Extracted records
::::::::::
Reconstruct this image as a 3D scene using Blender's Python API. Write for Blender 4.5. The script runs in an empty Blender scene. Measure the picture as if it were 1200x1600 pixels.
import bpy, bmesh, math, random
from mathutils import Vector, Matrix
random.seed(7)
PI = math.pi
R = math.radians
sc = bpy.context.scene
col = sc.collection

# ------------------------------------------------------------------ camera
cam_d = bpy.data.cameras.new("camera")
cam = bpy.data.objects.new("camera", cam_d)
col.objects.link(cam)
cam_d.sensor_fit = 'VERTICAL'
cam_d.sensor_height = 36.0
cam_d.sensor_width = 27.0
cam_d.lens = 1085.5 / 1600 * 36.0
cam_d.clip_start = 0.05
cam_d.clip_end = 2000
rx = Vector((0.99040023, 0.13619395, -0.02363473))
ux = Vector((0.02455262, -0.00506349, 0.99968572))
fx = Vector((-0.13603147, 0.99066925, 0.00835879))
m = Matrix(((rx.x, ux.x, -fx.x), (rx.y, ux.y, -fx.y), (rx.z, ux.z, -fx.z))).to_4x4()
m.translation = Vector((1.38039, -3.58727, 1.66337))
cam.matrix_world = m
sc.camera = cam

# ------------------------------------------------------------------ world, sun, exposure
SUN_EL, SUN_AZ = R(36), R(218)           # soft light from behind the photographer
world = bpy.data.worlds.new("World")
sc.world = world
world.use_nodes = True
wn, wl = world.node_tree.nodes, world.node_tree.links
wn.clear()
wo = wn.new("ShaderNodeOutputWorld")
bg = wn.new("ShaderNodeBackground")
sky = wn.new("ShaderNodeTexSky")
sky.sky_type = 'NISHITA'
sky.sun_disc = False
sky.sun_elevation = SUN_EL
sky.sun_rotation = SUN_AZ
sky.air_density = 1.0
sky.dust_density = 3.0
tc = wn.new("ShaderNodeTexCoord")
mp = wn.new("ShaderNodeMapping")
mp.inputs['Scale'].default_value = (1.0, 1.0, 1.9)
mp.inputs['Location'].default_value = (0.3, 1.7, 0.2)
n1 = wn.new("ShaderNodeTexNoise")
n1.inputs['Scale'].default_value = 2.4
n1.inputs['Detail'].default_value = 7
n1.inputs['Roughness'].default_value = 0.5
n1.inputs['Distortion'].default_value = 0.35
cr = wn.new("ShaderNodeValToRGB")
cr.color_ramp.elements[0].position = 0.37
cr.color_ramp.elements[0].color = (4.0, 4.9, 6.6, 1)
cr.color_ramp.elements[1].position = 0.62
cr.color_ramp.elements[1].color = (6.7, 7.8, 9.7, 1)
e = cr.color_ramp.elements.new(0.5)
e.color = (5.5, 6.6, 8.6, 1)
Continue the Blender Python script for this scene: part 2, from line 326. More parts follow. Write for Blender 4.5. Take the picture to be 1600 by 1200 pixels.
::::::::::
STATED PROBLEM: The lines from the top of the data above down to the line containing "e.color = (5.5, 6.6, 8.6, 1)" are to be copied exactly; no other line should appear.

PROBLEM SOLUTION:
Reconstruct this image as a 3D scene using Blender's Python API. Write for Blender 4.5. The script runs in an empty Blender scene. Measure the picture as if it were 1200x1600 pixels.
import bpy, bmesh, math, random
from mathutils import Vector, Matrix
random.seed(7)
PI = math.pi
R = math.radians
sc = bpy.context.scene
col = sc.collection

# ------------------------------------------------------------------ camera
cam_d = bpy.data.cameras.new("camera")
cam = bpy.data.objects.new("camera", cam_d)
col.objects.link(cam)
cam_d.sensor_fit = 'VERTICAL'
cam_d.sensor_height = 36.0
cam_d.sensor_width = 27.0
cam_d.lens = 1085.5 / 1600 * 36.0
cam_d.clip_start = 0.05
cam_d.clip_end = 2000
rx = Vector((0.99040023, 0.13619395, -0.02363473))
ux = Vector((0.02455262, -0.00506349, 0.99968572))
fx = Vector((-0.13603147, 0.99066925, 0.00835879))
m = Matrix(((rx.x, ux.x, -fx.x), (rx.y, ux.y, -fx.y), (rx.z, ux.z, -fx.z))).to_4x4()
m.translation = Vector((1.38039, -3.58727, 1.66337))
cam.matrix_world = m
sc.camera = cam

# ------------------------------------------------------------------ world, sun, exposure
SUN_EL, SUN_AZ = R(36), R(218)           # soft light from behind the photographer
world = bpy.data.worlds.new("World")
sc.world = world
world.use_nodes = True
wn, wl = world.node_tree.nodes, world.node_tree.links
wn.clear()
wo = wn.new("ShaderNodeOutputWorld")
bg = wn.new("ShaderNodeBackground")
sky = wn.new("ShaderNodeTexSky")
sky.sky_type = 'NISHITA'
sky.sun_disc = False
sky.sun_elevation = SUN_EL
sky.sun_rotation = SUN_AZ
sky.air_density = 1.0
sky.dust_density = 3.0
tc = wn.new("ShaderNodeTexCoord")
mp = wn.new("ShaderNodeMapping")
mp.inputs['Scale'].default_value = (1.0, 1.0, 1.9)
mp.inputs['Location'].default_value = (0.3, 1.7, 0.2)
n1 = wn.new("ShaderNodeTexNoise")
n1.inputs['Scale'].default_value = 2.4
n1.inputs['Detail'].default_value = 7
n1.inputs['Roughness'].default_value = 0.5
n1.inputs['Distortion'].default_value = 0.35
cr = wn.new("ShaderNodeValToRGB")
cr.color_ramp.elements[0].position = 0.37
cr.color_ramp.elements[0].color = (4.0, 4.9, 6.6, 1)
cr.color_ramp.elements[1].position = 0.62
cr.color_ramp.elements[1].color = (6.7, 7.8, 9.7, 1)
e = cr.color_ramp.elements.new(0.5)
e.color = (5.5, 6.6, 8.6, 1)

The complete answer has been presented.